Dino D'Amore
By Dino D'Amore January 31, 2011 11:06


There are multiple reports coming from within Chile that top antitrust authorities have suspended the merger between Chilean airline LAN and Brazilian airline TAM. The daily newspaper La Tercera has reported that the five members of the Court for the Defense of Free Competition agreed to suspend the merger while they determine whether it complies with antitrust regulations.

The newspaper reported over the weekend that the decision was issued on Friday, based on a petition submitted by the private National Consumer Corporation. Corporation president Hernan Calderon told radio Cooperativa on Saturday that “we value the court’s ruling.”

This news, if confirmed today, is a terrible blow for LAN/TAM who could have gone on to great things and would be just the latest in a long series of regulatory measures curtailing the advance of aviation.

Meanwhile in India……… The Comptroller and Auditor General (CAG) has questioned the government’s reasoning to order 111 planes for Air India for almost Rs 50,000 crore in 2006 and also why the MRO facility, which is part of the offset clause with Airbus, is yet to be built. Airbus was to set up the MRO as part of the offset obligation for Indian Airline’s Rs 9,890-crore 43-aircraft acquisition proposal.

The CAG is believed to have asked the airline and the government whether they could justify the massive order through a detailed business plan and give the reasons behind Air India’s dwindling market share, which has brought down its position to fourth, lower than the no-frill carrier IndiGo, Jet Airways and Kingfisher.

The government and the national carrier have already sent their response to the CAG, which audits Air India’s finances. In response, the Civil Aviation Ministry is understood to have said that ageing fleet was the prime reason for placing a big order as competing airlines were taking away passengers through their new and young fleet.

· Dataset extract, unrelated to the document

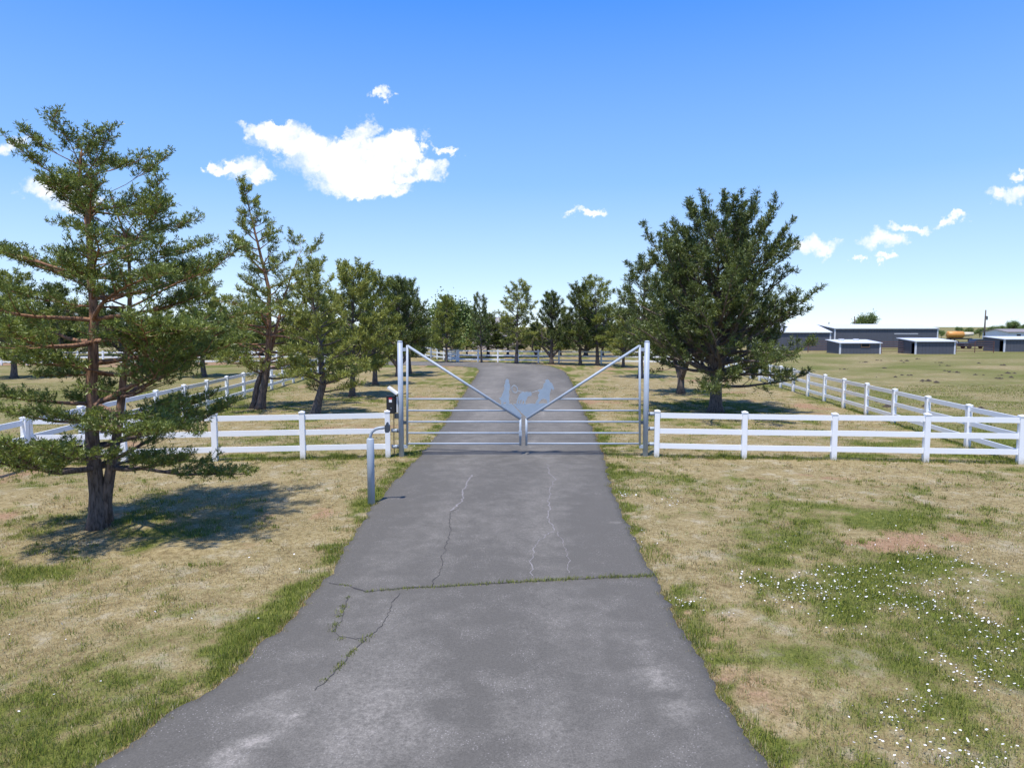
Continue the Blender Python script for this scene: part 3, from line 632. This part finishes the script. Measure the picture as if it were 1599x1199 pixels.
# ------------------------------------------------------------------ trees
def needles(pos, ax, size, K, nl, nw, seed):
    r = np.random.default_rng(seed); M = len(pos); pos = np.repeat(pos, K, 0); a = np.repeat(ax, K, 0); sz = np.repeat(size, K); n = M * K
    rv = r.normal(size=(n, 3)); pr = rv - a * (rv * a).sum(1)[:, None]; pr /= np.linalg.norm(pr, axis=1)[:, None] + 1e-9
    phi = r.uniform(0.35, 1.35, n); d = a * np.cos(phi)[:, None] + pr * np.sin(phi)[:, None]; d[:, 2] += 0.15; d /= np.linalg.norm(d, axis=1)[:, None]
    b0 = pos + a * (r.uniform(-0.6, 0.5, n) * sz)[:, None]; ln = nl * sz / 0.2 * r.uniform(0.7, 1.2, n)
    sdv = np.cross(d, r.normal(size=(n, 3))); sdv /= np.linalg.norm(sdv, axis=1)[:, None] + 1e-9
    w = (nw * r.uniform(0.7, 1.3, n))[:, None]; V = np.empty((n, 4, 3)); tip = b0 + d * ln[:, None]; m = b0 + d * (ln * 0.45)[:, None]
    V[:, 0] = b0; V[:, 1] = m - sdv * w / 2; V[:, 2] = tip; V[:, 3] = m + sdv * w / 2
    tuft_t = np.repeat(r.uniform(0, 0.75, M), K); tint = np.clip(tuft_t[:, None] + np.array([-0.1, 0.05, 0.3, 0.05])[None, :] + r.uniform(-.08, .08, n)[:, None], 0, 1)
    return V.reshape(-1, 3), np.arange(n * 4).reshape(-1, 4), tint.ravel()

def lerp(a, b_, t_): return a + (b_ - a) * t_
def pine(seed, paths, r0, nbr, R, shape, base, el0, el1, curve, sub_gap, tuft_gap, tsize, K, nl, nw, sub_len=0.45, plate=0.35, bare=0.3, wts=None, asym=None, puff=(0.8, 0.03)):
    """paths: trunk polylines; returns meshes trunk, branches, crown"""
    r = random.Random(seed); wood = MB(); br = MB(); TP, TA, TS = [], [], []
    info = []
    for path in paths:
        pts = [Vector(p) for p in path]; fine_ = []
        for a, b_ in zip(pts[:-1], pts[1:]):
            n = max(2, int((b_ - a).length / 0.35))
            for k_ in range(n): fine_.append(a.lerp(b_, k_ / n) + Vector((r.uniform(-.02, .02), r.uniform(-.02, .02), 0)) * (1 if fine_ else 0))
        fine_.append(pts[-1]); Ltot = len(fine_) - 1; rr = r0 * (1 if path is paths[0] else 0.78)
        rad = [max(0.012, rr * (1 - 0.93 * (k_ / Ltot) ** 0.85) * (1 + 0.35 * math.exp(-fine_[k_].z / 0.25))) for k_ in range(Ltot + 1)]
        wood.tube(fine_, rad, 12); info.append((fine_, rad))
        TP.append(fine_[-1]); TA.append(Vector((0, 0, 1))); TS.append(tsize)
    topz = max(p[-1].z for p, _ in info)
    def tufts_on(pts, s0, gap):
        d_acc = 0.0; Ls = sum((b_ - a).length for a, b_ in zip(pts[:-1], pts[1:])); run = 0.0
        for a, b_ in zip(pts[:-1], pts[1:]):
            seg = (b_ - a).length; dv = (b_ - a) / max(seg, 1e-6); x = 0.0
            while x < seg:
                if (run + x) / Ls >= s0:
                    j = Vector((r.gauss(0, 1), r.gauss(0, 1), r.gauss(0.55, 0.7))); ax_ = (dv * puff[0] + j * 0.6).normalized()
                    TP.append(a + dv * x + ax_ * tsize * 0.45 + Vector((r.gauss(0, 1), r.gauss(0, 1), r.gauss(0.3, 0.6))) * puff[1]); TA.append(ax_); TS.append(tsize * r.uniform(0.75, 1.25))
                x += gap * r.uniform(0.7, 1.3)
            run += seg
        TP.append(pts[-1]); TA.append((pts[-1] - pts[-2]).normalized()); TS.append(tsize)
    def limb(p0_, az, el, L, rad, crv):
        nseg = max(4, int(L / 0.3)); pts = [p0_.copy()]; st = L / nseg; a, e = az, el
        for k_ in range(nseg):
            a += r.gauss(0, 0.10); e += crv / nseg + r.gauss(0, 0.07)
            pts.append(pts[-1] + Vector((math.cos(a) * math.cos(e), math.sin(a) * math.cos(e), math.sin(e))) * st)
        br.tube(pts, [max(0.006, rad * (1 - 0.88 * k_ / nseg)) for k_ in range(nseg + 1)], 6 if rad > 0.02 else 4, False)
        return pts
    jobs = [(None, base + (1 - base) * (i + r.random()) / nbr, i * 2.39996 + r.uniform(-.4, .4)) for i in range(nbr)]
    for (_, t_, az) in jobs:
        ti = r.choices(range(len(info)), wts)[0] if wts else r.randrange(len(info)); fine_, rad = info[ti]
        zc = t_ * topz
        if zc > fine_[-1].z: ti = max(range(len(info)), key=lambda k_: info[k_][0][-1].z); fine_, rad = info[ti]
        idx = min(range(len(fine_)), key=lambda k_: abs(fine_[k_].z - zc)); p0_ = fine_[idx]
        L = R * shape(t_) * r.uniform(0.7, 1.12)
        if asym: L *= asym(az, t_)
        if L < 0.15: L = 0.15
        el = lerp(el0, el1, t_) + r.gauss(0, 0.13); rb = min(rad[idx] * 0.55, 0.016 + 0.017 * L)
        pts = limb(p0_, az, el, L, rb, curve)
        nsub = max(2, int(L * (1 - bare) / sub_gap)); sgn = r.choice((-1, 1))
        for k_ in range(nsub):
            s = bare + (1 - bare) * (k_ + r.random() * 0.8) / nsub; f = s * (len(pts) - 1); i0 = min(int(f), len(pts) - 2)
            q_ = pts[i0].lerp(pts[i0 + 1], f - i0); dv = pts[i0 + 1] - pts[i0]; a0 = math.atan2(dv.y, dv.x); e0 = math.asin(max(-1, min(1, dv.z / dv.length))); sgn = -sgn
            ls = max(0.22, sub_len * L * (1.12 - s) * r.uniform(0.6, 1.2)); ls = min(ls, 1.5)
            sp_ = limb(q_, a0 + sgn * r.uniform(0.45, 1.1), e0 * 0.6 + r.gauss(plate * 0.5, plate), ls, min(rb * 0.5, 0.006 + 0.012 * ls), curve * 0.6 + 0.15)
            tufts_on(sp_, 0.28 if ls > 0.5 else 0.1, tuft_gap)
        tufts_on(pts, max(bare, 0.55), tuft_gap)
    pos = np.array(TP); ax_ = np.array(TA); ax_ /= np.linalg.norm(ax_, axis=1)[:, None] + 1e-9; sz = np.array(TS)
    return wood, br, needles(pos, ax_, sz, K, nl, nw, seed), len(pos)
def plant(name, label, loc, data, barkm, leafm, group=None, rz=0.0, scale=1.0):
    root = empty(name, loc, rz); tag(root, label, 'tree', group); wood, br, (V, F, T), n = data
    wood.build('trunk', MATS[barkm], root, True); br.build('branches', MATS[barkm], root, True)
    link(bpy.data.objects.new('crown', np_mesh('crown', V, F, 4, MATS[leafm], {'tint': T})), root)
    root.scale = (scale,) * 3 if not hasattr(scale, '__len__') else scale
    return root
def replant(src, label, loc, rz, scale, leafm=None):
    root = src.copy(); root.location = loc; root.rotation_euler = (0, 0, rz); root.scale = scale; root['label'] = label; link(root)
    for ch in [c for c in src.children]:
        c = ch.copy(); c.parent = root; link(c)
        if leafm and ch.name.startswith('crown'): c.material_slots[0].link = 'OBJECT'; c.material_slots[0].material = MATS[leafm]
    return root
TG = 'pines lining the driveway'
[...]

On the MRO issue, the Ministry is believed to have responded by saying that the work was in progress. The CAG is understood to have asked why the number of aircraft ordered by the airline was increased to 50 when the Government was earlier planning to take 35 on firm orders and have the option of taking another 15 at a later date. It has also sought government’s response on why a bridge loan was taken to finance the aircraft deal.

The CAG report, which is to be tabled in Parliament soon, is also said to have raised questions on the rationale behind the merger process between Air India and Indian Airlines and talked about the poor financial performance of the merged company.

Since its merger in 2007, Air India’s decisions have come under scathing attack from two parliamentary panels – the Committee on Public Undertakings and the Standing Committee on Transport, Tourism and Culture.

Shares of airline companies were trading lower today after international crude prices rose to near $100 a barrel.

Brent oil surged to a 28-month peak today on concerns protests in Egypt could spread instability across the Middle East and disrupt oil shipments through the Suez Canal. Airlines in India are down across the board and this should be mirrored in trading moving west today.